If the town changed to a price structure that would encourage more use (thereby increasing revenue and, at the same time, keeping water fresh) that change would lock it out of any grants.

"It is a new policy," Crews-Klein said. "The policy came from the drought. It's meant to help environmentally."

Increase Only Recourse

Robbins, with more water than it needs, could benefit from encouraging use -- but the town needs whatever grants it can find to rebuild its infrastructure. In the future, there will be a big need from the other end of the county, Sikes said.

"Robbins is the only town in Moore County that has lots of water," he said. "Towns to the south will need it, and will come to get it -- some day."

For now, the only recourse is to raise rates.

"I'd like to ask those here what they'd want to do," said Commissioner Frank Marley. "How many would just say, heck with it, let the state come in and take over? How about a show of hands?"

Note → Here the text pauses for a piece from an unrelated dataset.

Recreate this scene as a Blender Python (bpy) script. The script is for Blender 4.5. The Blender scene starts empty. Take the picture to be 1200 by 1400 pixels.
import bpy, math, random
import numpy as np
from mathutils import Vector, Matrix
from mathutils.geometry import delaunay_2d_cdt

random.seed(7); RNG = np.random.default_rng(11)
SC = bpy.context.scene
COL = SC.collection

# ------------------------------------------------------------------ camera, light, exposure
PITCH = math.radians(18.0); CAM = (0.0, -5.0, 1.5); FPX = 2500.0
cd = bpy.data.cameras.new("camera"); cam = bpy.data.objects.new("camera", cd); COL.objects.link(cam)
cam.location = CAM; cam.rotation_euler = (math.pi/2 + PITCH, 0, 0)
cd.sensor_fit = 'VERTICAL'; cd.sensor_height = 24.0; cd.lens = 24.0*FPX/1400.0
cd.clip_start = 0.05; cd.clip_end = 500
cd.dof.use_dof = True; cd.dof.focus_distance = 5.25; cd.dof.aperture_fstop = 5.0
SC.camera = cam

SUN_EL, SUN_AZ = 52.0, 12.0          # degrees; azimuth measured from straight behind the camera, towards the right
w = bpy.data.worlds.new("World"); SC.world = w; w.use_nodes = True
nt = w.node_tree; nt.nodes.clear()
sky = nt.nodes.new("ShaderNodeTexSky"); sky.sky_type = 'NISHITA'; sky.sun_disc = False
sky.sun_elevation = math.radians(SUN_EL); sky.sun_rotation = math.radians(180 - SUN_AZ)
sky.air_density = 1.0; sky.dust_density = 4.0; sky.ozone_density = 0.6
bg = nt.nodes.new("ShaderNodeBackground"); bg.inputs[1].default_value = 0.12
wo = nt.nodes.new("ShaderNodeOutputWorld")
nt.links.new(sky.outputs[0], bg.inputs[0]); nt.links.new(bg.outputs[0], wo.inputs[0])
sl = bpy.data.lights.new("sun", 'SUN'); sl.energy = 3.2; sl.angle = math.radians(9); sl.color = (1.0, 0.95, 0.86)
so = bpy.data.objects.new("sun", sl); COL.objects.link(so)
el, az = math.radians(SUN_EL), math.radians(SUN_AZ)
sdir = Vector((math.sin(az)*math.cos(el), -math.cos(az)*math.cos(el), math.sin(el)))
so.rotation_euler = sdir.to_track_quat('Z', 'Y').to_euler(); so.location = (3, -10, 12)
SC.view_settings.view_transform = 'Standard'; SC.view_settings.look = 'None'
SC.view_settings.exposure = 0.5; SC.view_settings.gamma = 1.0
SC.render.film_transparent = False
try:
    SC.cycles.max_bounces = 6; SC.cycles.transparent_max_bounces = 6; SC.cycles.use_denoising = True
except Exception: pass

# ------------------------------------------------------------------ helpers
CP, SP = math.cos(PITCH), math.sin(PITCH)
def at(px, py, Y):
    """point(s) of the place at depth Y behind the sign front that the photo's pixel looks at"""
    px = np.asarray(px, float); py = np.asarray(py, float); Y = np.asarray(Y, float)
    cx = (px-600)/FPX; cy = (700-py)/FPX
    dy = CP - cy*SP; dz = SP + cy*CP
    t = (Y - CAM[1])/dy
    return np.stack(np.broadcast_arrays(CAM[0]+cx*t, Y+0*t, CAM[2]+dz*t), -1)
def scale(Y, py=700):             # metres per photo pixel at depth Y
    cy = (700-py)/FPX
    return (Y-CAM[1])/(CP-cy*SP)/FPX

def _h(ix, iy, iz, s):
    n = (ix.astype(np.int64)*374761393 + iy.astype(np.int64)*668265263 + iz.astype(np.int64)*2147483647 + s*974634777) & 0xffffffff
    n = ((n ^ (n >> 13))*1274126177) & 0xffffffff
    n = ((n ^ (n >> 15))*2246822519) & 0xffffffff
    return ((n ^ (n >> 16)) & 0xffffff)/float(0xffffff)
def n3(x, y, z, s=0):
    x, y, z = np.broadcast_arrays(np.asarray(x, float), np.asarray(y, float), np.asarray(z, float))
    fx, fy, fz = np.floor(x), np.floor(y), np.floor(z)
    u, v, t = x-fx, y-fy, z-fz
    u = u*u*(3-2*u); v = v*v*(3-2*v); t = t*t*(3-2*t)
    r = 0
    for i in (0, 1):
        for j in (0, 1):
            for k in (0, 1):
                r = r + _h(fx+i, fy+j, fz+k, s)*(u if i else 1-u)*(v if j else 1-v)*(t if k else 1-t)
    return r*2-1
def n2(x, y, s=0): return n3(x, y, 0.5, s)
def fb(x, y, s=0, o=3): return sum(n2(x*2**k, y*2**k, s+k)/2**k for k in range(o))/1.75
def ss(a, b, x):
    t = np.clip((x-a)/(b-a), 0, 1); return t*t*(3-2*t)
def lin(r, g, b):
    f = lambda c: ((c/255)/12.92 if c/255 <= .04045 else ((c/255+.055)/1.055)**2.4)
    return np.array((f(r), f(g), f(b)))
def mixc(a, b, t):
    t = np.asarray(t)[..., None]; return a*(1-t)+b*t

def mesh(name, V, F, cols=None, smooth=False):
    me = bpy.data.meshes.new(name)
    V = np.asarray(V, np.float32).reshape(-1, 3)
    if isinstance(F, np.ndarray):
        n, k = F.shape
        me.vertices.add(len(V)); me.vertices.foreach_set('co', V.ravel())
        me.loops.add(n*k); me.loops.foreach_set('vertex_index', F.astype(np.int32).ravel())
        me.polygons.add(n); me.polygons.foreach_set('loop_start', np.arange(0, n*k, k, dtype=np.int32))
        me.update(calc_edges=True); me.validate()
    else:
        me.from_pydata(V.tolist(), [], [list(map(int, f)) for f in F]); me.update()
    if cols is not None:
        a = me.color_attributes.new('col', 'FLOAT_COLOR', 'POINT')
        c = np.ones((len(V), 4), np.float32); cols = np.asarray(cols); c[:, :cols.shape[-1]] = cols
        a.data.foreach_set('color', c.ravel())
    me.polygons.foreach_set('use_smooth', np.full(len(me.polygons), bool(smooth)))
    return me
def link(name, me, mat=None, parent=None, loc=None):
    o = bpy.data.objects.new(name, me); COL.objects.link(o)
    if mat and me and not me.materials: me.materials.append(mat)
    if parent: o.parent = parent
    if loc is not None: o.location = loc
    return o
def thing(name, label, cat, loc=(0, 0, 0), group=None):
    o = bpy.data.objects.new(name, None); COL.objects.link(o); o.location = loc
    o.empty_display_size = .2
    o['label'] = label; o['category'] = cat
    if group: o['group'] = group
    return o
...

No hands were raised. When he asked how many would chose a rate increase, nearly every hand went up -- but many went up slowly.

Some residents spoke up to say how hard this would hit them.

"I get $400 a month Social Security," one elderly woman said. "The water is so bad, I have to buy water to drink, or else I might have to go on dialysis. Where will I find 18 more dollars a month?"

Sikes recognized her as somebody living on a dead-end line where water goes stale from slow use. He said the town was looking for some way to help its elderly on fixed incomes. Others complained water quality was poor, yet higher rates were proposed.

Changes in rates could come at the next board meeting May 8.

Reaction to the community-wide session has been positive.

"Town commissioners and Brant and his team at city hall did a great job presenting the facts in the meeting," wrote Joey Boswell in an e-mail. "I learned a lot, and I truly believe that the town of Robbins has our best interest in mind, and they should receive our support."